_What the task asks_
Leave out any pictures and transcribe all other data below exactly.

_Data section_
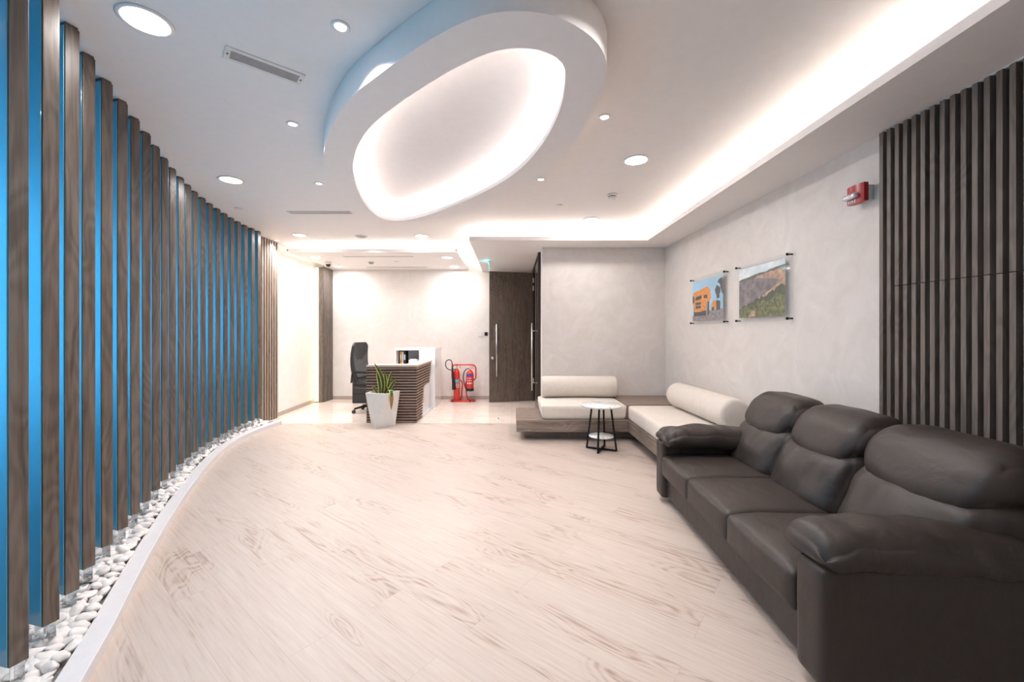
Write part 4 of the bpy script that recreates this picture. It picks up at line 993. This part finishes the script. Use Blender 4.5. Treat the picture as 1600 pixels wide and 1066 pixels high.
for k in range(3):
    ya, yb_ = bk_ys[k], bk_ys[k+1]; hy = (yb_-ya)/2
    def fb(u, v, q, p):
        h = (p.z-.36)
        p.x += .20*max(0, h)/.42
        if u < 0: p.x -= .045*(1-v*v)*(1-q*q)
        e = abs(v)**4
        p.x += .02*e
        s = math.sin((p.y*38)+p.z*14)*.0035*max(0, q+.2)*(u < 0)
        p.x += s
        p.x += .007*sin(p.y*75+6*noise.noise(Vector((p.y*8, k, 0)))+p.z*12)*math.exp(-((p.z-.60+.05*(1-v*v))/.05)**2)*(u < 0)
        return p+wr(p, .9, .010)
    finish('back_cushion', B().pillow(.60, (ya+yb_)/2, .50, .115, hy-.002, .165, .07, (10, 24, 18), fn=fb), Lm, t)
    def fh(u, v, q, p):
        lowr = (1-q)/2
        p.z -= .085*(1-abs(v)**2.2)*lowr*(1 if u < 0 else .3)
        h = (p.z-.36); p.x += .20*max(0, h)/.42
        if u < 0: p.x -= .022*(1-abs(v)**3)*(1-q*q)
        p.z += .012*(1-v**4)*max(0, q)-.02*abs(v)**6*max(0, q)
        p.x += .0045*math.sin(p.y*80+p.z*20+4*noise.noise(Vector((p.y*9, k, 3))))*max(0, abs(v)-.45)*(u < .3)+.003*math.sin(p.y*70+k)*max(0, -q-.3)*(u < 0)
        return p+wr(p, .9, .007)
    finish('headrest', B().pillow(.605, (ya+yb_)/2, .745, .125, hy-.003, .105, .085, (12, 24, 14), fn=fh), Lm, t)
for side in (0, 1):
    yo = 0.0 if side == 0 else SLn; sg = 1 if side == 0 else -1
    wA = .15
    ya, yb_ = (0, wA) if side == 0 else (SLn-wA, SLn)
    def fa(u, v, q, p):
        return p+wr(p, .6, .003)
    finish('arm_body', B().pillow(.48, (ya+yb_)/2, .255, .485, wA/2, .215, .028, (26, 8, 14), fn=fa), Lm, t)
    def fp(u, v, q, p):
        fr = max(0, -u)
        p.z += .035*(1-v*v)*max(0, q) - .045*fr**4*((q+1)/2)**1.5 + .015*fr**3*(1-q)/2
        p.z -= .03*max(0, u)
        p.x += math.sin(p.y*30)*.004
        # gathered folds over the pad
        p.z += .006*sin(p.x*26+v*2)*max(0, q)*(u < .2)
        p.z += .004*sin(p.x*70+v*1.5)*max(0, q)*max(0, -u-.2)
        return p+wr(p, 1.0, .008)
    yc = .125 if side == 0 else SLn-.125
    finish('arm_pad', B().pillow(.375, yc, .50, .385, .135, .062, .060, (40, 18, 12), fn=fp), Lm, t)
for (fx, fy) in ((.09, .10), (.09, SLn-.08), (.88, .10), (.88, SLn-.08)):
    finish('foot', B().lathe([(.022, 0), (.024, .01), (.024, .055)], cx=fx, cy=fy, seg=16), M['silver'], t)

_Solution_
Write part 4 of the bpy script that recreates this picture. It picks up at line 993. This part finishes the script. Use Blender 4.5. Treat the picture as 1600 pixels wide and 1066 pixels high.
for k in range(3):
    ya, yb_ = bk_ys[k], bk_ys[k+1]; hy = (yb_-ya)/2
    def fb(u, v, q, p):
        h = (p.z-.36)
        p.x += .20*max(0, h)/.42
        if u < 0: p.x -= .045*(1-v*v)*(1-q*q)
        e = abs(v)**4
        p.x += .02*e
        s = math.sin((p.y*38)+p.z*14)*.0035*max(0, q+.2)*(u < 0)
        p.x += s
        p.x += .007*sin(p.y*75+6*noise.noise(Vector((p.y*8, k, 0)))+p.z*12)*math.exp(-((p.z-.60+.05*(1-v*v))/.05)**2)*(u < 0)
        return p+wr(p, .9, .010)
    finish('back_cushion', B().pillow(.60, (ya+yb_)/2, .50, .115, hy-.002, .165, .07, (10, 24, 18), fn=fb), Lm, t)
    def fh(u, v, q, p):
        lowr = (1-q)/2
        p.z -= .085*(1-abs(v)**2.2)*lowr*(1 if u < 0 else .3)
        h = (p.z-.36); p.x += .20*max(0, h)/.42
        if u < 0: p.x -= .022*(1-abs(v)**3)*(1-q*q)
        p.z += .012*(1-v**4)*max(0, q)-.02*abs(v)**6*max(0, q)
        p.x += .0045*math.sin(p.y*80+p.z*20+4*noise.noise(Vector((p.y*9, k, 3))))*max(0, abs(v)-.45)*(u < .3)+.003*math.sin(p.y*70+k)*max(0, -q-.3)*(u < 0)
        return p+wr(p, .9, .007)
    finish('headrest', B().pillow(.605, (ya+yb_)/2, .745, .125, hy-.003, .105, .085, (12, 24, 14), fn=fh), Lm, t)
for side in (0, 1):
    yo = 0.0 if side == 0 else SLn; sg = 1 if side == 0 else -1
    wA = .15
    ya, yb_ = (0, wA) if side == 0 else (SLn-wA, SLn)
    def fa(u, v, q, p):
        return p+wr(p, .6, .003)
    finish('arm_body', B().pillow(.48, (ya+yb_)/2, .255, .485, wA/2, .215, .028, (26, 8, 14), fn=fa), Lm, t)
    def fp(u, v, q, p):
        fr = max(0, -u)
        p.z += .035*(1-v*v)*max(0, q) - .045*fr**4*((q+1)/2)**1.5 + .015*fr**3*(1-q)/2
        p.z -= .03*max(0, u)
        p.x += math.sin(p.y*30)*.004
        # gathered folds over the pad
        p.z += .006*sin(p.x*26+v*2)*max(0, q)*(u < .2)
        p.z += .004*sin(p.x*70+v*1.5)*max(0, q)*max(0, -u-.2)
        return p+wr(p, 1.0, .008)
    yc = .125 if side == 0 else SLn-.125
    finish('arm_pad', B().pillow(.375, yc, .50, .385, .135, .062, .060, (40, 18, 12), fn=fp), Lm, t)
for (fx, fy) in ((.09, .10), (.09, SLn-.08), (.88, .10), (.88, SLn-.08)):
    finish('foot', B().lathe([(.022, 0), (.024, .01), (.024, .055)], cx=fx, cy=fy, seg=16), M['silver'], t)